• [WORK INSTRUCTIONS]
Look through the data below and say how many of its lines contain "parts", adding nothing else.

[Scripts that build scenes]
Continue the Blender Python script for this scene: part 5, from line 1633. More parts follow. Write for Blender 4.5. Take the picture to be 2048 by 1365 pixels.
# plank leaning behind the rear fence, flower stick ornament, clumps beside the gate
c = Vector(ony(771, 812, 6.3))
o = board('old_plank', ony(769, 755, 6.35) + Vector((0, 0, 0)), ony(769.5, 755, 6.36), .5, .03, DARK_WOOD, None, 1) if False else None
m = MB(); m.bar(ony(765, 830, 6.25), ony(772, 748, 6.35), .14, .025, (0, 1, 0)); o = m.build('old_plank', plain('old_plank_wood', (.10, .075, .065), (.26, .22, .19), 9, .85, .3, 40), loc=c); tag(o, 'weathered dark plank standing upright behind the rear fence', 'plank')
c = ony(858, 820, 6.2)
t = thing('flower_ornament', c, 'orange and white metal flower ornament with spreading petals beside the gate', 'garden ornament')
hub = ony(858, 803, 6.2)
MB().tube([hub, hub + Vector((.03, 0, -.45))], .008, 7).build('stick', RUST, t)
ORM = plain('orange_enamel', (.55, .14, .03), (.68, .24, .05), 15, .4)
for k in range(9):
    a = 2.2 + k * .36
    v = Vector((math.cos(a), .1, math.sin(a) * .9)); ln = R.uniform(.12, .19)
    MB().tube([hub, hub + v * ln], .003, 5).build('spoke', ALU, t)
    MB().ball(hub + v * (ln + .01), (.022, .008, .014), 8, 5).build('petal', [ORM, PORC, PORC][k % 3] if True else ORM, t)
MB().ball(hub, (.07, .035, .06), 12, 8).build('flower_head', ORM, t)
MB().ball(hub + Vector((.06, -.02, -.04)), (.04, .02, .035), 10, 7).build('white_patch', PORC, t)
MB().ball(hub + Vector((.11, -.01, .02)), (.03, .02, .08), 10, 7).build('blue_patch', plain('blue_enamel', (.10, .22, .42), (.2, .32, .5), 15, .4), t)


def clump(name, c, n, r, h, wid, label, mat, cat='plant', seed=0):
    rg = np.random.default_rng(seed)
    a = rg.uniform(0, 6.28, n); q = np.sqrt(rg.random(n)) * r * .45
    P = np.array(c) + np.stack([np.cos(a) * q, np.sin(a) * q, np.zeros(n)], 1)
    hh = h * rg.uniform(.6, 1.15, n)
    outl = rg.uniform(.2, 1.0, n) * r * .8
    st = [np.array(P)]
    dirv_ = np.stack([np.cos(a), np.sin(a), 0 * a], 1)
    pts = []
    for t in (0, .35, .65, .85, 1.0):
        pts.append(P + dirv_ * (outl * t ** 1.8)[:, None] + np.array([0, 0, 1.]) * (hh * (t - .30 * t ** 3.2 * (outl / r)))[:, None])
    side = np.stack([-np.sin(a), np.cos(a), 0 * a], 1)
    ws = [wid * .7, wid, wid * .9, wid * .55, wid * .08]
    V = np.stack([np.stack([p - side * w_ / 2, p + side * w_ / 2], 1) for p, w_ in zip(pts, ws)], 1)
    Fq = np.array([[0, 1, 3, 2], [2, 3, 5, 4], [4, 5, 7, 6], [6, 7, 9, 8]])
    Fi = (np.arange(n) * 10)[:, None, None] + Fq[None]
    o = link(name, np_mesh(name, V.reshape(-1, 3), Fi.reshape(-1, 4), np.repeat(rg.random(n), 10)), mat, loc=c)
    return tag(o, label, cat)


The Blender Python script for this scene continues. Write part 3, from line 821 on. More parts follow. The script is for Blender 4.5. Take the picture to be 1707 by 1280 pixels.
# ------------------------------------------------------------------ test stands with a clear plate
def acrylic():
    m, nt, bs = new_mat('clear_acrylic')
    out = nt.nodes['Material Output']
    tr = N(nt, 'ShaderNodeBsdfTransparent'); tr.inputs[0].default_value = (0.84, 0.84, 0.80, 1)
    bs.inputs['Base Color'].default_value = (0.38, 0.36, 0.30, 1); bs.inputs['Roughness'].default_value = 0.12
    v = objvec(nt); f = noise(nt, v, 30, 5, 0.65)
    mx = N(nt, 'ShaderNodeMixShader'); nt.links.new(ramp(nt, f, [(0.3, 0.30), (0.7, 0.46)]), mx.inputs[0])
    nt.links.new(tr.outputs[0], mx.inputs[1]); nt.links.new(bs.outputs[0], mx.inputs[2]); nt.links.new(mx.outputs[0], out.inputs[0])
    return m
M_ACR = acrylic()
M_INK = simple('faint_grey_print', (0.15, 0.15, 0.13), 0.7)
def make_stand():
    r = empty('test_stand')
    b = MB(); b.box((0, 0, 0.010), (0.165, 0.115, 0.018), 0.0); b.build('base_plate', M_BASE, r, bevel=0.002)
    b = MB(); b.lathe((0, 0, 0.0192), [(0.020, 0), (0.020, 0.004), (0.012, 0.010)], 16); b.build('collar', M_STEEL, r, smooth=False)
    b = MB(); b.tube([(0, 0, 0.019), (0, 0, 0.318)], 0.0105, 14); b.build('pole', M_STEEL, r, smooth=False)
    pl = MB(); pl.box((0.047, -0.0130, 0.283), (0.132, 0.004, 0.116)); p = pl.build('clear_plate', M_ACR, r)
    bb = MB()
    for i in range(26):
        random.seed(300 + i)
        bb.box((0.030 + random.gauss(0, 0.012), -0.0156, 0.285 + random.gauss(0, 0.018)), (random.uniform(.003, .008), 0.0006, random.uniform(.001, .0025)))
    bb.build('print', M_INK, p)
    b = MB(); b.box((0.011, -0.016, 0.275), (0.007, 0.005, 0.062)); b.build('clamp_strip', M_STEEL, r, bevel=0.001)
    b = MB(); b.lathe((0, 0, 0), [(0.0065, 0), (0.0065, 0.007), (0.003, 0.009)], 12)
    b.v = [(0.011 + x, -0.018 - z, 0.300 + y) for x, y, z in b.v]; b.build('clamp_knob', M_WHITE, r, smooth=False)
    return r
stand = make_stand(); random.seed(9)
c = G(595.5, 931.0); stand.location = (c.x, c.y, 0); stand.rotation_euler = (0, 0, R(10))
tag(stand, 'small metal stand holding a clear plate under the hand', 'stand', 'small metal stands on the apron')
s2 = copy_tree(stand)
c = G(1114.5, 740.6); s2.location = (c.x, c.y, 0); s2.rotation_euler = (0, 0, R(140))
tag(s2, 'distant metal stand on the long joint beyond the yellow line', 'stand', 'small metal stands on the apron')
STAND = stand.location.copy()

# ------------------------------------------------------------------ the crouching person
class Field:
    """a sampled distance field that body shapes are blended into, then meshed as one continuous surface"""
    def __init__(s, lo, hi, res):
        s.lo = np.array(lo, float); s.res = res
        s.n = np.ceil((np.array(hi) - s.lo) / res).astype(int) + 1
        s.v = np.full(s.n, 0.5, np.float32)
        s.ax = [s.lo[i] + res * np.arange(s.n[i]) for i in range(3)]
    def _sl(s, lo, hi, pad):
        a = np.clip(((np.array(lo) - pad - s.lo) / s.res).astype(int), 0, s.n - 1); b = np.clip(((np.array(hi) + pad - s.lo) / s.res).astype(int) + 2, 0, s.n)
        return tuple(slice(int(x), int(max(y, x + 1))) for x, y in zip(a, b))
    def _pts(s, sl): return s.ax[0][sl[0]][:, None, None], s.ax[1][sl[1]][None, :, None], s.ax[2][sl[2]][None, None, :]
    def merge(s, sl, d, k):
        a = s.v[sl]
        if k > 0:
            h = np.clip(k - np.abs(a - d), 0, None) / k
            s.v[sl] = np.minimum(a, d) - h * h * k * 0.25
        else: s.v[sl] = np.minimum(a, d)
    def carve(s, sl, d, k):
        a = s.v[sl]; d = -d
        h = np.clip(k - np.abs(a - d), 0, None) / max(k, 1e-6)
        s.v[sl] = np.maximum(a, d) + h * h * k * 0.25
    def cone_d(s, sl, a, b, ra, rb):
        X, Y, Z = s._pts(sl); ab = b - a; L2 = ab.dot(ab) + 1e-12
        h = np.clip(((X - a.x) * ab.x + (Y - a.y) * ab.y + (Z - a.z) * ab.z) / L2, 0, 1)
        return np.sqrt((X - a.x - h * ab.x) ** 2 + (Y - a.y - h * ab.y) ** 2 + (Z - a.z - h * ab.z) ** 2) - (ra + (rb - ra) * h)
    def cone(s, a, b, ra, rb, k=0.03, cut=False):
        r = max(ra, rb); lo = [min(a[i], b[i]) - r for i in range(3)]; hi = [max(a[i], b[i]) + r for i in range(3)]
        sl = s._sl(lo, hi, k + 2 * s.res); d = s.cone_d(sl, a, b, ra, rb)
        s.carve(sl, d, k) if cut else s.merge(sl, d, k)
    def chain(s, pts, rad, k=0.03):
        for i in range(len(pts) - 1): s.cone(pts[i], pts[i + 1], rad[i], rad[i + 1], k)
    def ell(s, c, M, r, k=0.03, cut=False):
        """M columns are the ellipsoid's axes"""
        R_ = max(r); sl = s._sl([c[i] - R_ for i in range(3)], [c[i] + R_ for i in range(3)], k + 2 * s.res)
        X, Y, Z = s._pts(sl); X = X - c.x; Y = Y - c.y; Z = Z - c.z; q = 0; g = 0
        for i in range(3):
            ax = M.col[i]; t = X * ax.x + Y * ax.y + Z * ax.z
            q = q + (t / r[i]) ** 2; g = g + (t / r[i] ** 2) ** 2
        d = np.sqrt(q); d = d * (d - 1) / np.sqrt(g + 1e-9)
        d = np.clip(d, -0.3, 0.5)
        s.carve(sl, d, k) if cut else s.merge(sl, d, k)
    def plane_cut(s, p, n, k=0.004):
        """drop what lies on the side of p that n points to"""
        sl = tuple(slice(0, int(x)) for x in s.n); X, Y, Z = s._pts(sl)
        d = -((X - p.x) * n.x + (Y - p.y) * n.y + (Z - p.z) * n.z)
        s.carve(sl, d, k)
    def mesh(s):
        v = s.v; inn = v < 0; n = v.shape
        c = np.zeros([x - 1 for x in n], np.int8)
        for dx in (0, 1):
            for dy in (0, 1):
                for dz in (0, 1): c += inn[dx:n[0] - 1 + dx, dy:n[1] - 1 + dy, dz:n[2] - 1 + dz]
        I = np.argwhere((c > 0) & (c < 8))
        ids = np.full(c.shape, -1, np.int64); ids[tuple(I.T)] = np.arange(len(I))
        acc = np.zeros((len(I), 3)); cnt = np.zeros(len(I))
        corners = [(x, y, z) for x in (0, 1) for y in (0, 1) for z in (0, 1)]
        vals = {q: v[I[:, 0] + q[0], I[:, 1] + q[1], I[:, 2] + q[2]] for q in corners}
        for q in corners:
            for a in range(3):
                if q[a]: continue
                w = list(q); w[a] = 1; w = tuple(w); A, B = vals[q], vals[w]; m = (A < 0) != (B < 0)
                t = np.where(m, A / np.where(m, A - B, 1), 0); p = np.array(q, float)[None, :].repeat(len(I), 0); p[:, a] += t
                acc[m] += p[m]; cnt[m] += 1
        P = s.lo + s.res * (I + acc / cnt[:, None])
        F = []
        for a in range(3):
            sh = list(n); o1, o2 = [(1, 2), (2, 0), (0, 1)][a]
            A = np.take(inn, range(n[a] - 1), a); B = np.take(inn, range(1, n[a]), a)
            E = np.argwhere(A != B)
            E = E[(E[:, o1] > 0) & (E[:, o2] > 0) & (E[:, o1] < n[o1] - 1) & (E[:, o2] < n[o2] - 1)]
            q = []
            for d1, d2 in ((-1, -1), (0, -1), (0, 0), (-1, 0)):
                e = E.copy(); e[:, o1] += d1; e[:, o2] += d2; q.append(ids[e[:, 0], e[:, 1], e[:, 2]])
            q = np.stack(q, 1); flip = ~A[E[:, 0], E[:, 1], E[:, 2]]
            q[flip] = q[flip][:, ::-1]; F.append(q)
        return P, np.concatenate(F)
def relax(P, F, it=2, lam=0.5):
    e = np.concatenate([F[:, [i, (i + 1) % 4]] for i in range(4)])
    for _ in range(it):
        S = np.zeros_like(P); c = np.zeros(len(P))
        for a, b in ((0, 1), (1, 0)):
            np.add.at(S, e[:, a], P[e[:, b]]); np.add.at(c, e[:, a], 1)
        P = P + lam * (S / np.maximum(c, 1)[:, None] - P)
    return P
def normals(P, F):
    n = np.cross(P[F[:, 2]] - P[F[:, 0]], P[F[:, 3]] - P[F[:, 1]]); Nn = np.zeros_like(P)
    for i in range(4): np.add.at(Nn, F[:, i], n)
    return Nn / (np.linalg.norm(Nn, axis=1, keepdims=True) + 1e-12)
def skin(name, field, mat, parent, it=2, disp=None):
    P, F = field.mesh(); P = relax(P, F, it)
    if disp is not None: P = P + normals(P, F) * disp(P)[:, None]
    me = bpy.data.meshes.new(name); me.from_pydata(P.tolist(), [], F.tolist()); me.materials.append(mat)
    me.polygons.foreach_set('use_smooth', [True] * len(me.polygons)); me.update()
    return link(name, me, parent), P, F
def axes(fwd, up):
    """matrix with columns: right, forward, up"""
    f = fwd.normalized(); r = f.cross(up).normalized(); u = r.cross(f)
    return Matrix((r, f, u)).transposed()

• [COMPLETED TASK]
2